(Task goal):
Filter the data below for the string "this" and copy each matching line.

(Supplied information):
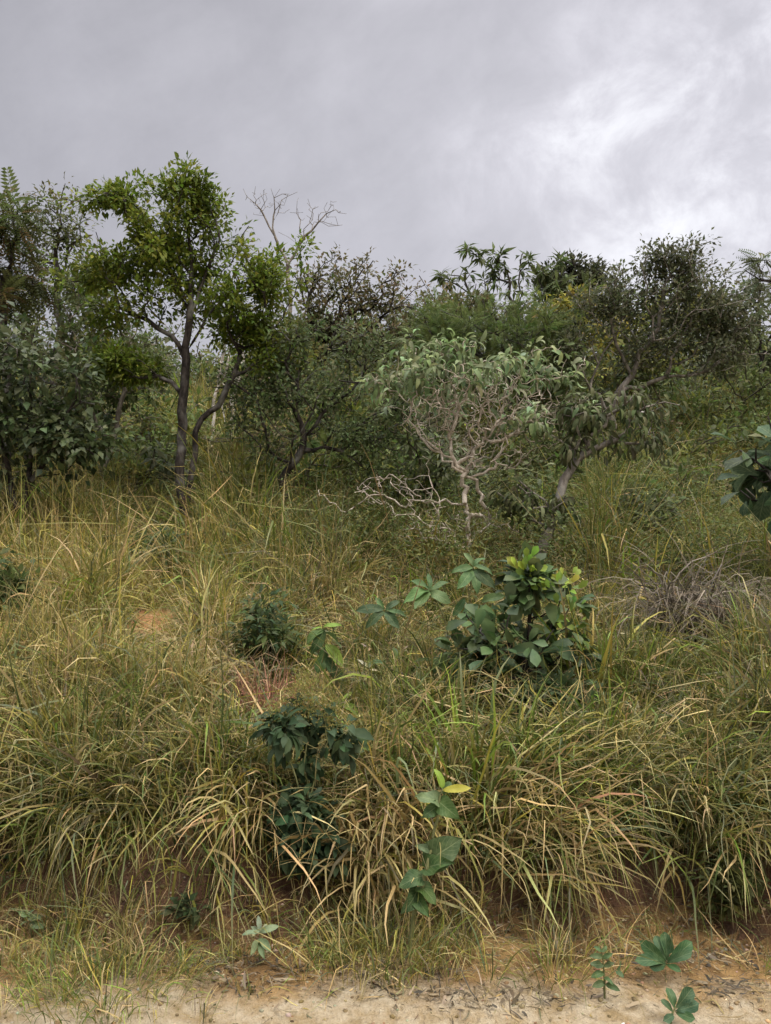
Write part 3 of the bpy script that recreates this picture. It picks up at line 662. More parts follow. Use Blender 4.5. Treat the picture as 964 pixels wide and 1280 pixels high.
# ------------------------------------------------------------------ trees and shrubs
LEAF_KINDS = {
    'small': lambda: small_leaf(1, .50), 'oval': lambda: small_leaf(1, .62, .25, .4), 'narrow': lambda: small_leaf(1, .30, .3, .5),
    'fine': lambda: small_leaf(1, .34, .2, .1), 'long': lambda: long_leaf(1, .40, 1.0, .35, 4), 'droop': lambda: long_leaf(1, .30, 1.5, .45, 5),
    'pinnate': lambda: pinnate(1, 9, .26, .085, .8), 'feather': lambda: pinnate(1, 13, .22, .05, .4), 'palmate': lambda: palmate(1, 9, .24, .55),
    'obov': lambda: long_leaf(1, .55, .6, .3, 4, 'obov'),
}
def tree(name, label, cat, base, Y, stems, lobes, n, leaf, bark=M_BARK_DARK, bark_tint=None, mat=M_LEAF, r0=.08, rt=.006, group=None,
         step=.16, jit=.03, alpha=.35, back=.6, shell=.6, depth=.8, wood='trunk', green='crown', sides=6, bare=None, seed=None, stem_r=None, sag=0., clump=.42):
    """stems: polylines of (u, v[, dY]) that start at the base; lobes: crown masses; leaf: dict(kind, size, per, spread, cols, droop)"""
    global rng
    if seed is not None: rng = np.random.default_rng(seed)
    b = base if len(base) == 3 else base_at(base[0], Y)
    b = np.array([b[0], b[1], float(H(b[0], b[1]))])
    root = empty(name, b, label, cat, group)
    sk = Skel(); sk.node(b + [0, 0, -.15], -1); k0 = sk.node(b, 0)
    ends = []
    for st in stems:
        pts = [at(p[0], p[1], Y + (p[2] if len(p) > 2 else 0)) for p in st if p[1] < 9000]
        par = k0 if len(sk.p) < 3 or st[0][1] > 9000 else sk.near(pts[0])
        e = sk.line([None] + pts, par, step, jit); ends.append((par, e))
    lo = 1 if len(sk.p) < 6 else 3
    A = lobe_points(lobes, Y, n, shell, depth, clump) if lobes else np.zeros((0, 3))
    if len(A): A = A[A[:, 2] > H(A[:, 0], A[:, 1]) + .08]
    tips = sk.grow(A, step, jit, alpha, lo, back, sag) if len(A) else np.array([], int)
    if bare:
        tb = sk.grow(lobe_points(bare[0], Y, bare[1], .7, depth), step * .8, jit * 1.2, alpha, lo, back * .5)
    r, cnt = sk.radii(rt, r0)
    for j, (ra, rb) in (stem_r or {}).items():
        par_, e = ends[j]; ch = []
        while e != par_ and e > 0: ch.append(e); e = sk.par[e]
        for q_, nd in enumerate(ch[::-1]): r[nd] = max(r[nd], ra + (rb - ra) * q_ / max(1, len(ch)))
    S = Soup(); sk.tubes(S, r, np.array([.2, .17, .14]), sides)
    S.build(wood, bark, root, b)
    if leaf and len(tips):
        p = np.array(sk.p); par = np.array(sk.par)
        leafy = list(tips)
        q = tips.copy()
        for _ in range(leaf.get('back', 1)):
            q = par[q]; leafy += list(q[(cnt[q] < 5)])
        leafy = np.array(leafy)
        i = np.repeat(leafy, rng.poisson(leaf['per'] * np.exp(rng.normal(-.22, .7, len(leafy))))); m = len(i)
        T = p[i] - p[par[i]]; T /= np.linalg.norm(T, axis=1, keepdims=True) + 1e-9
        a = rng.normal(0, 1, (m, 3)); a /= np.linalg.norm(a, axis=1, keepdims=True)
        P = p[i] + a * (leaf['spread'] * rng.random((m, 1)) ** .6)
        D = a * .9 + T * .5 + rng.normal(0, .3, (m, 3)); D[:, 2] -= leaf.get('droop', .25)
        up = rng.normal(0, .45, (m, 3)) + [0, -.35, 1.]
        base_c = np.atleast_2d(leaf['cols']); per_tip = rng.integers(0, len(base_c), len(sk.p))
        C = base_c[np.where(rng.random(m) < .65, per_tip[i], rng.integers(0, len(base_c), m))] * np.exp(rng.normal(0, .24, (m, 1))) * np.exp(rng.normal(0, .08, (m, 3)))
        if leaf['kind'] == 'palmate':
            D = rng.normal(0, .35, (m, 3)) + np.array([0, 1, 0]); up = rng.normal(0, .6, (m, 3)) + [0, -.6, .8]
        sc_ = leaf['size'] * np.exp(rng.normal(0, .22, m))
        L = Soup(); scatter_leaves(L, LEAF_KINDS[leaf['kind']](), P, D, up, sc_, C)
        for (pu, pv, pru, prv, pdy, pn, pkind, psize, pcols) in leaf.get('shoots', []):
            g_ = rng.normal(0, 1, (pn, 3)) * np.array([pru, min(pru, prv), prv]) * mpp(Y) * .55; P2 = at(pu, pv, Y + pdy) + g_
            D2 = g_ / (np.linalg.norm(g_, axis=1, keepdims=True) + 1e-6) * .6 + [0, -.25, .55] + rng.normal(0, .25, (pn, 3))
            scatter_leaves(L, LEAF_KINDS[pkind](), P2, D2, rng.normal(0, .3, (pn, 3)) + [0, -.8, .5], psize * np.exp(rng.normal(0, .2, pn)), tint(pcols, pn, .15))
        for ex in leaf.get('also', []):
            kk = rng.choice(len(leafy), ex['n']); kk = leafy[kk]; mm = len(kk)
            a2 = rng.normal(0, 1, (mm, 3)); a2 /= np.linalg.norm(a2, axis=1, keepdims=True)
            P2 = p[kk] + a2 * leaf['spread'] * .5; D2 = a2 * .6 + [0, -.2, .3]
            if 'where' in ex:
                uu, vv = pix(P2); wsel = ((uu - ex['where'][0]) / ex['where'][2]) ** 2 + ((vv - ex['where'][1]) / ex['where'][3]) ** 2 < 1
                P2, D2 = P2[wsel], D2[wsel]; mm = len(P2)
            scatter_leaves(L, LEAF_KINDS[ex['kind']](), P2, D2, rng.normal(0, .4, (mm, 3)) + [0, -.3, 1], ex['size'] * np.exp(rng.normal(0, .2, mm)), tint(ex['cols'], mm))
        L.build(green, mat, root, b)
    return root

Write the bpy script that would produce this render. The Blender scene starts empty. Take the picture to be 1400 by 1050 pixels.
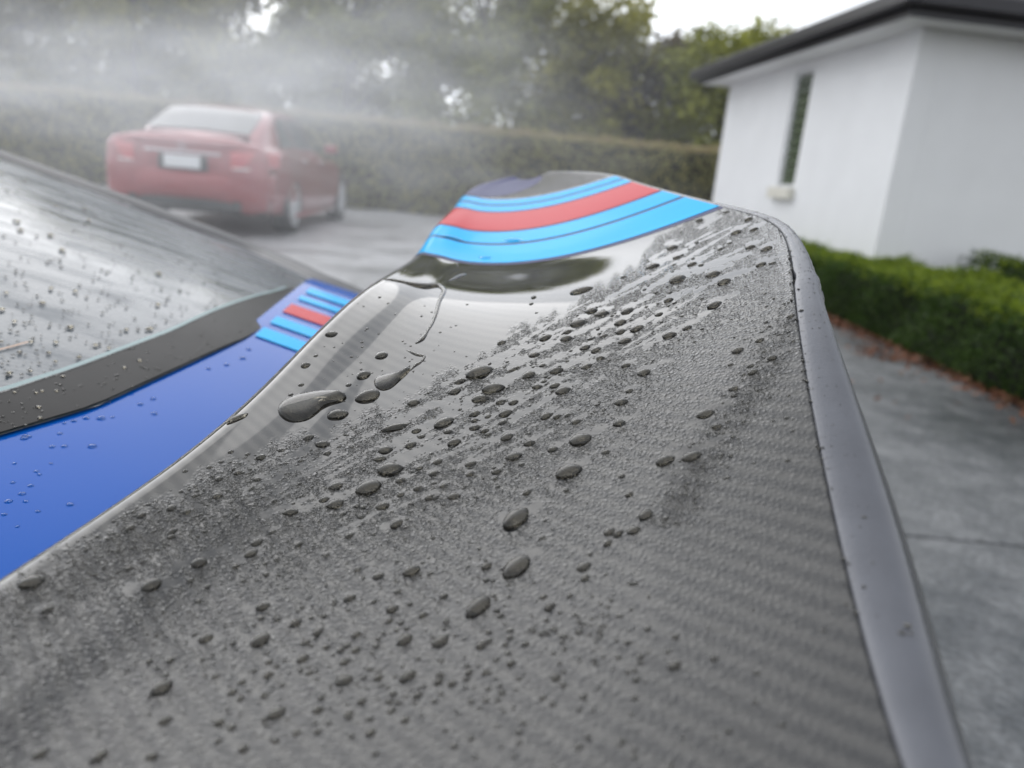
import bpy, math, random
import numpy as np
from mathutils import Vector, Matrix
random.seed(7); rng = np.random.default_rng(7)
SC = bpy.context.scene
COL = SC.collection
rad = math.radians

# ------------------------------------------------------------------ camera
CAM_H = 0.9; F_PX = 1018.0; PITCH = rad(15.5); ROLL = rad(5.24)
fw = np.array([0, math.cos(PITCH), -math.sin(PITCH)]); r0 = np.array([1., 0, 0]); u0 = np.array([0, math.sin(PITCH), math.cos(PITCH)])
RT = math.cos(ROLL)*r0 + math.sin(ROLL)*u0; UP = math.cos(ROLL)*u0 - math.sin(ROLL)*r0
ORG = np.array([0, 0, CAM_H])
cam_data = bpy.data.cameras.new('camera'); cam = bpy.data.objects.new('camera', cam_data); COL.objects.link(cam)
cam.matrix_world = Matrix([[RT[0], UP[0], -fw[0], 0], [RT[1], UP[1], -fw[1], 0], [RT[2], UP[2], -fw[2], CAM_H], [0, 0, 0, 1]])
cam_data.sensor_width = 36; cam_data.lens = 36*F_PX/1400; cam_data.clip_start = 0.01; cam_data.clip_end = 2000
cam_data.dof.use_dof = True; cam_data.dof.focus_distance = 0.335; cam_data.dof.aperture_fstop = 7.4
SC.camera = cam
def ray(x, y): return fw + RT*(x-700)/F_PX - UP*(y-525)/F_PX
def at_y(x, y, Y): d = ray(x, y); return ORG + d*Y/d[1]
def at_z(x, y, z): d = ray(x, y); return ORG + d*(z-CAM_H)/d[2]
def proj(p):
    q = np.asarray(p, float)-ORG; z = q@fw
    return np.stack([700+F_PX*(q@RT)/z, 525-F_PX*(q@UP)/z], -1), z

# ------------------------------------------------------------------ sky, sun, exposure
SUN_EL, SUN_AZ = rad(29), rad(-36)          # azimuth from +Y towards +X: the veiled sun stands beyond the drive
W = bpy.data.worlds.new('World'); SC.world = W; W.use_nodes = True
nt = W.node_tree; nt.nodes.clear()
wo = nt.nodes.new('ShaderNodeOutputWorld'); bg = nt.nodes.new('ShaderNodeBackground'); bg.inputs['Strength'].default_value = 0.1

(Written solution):
Write part 3 of the bpy script that recreates this picture. It picks up at line 662. More parts follow. Use Blender 4.5. Treat the picture as 964 pixels wide and 1280 pixels high.
Write the bpy script that would produce this render. The Blender scene starts empty. Take the picture to be 1400 by 1050 pixels.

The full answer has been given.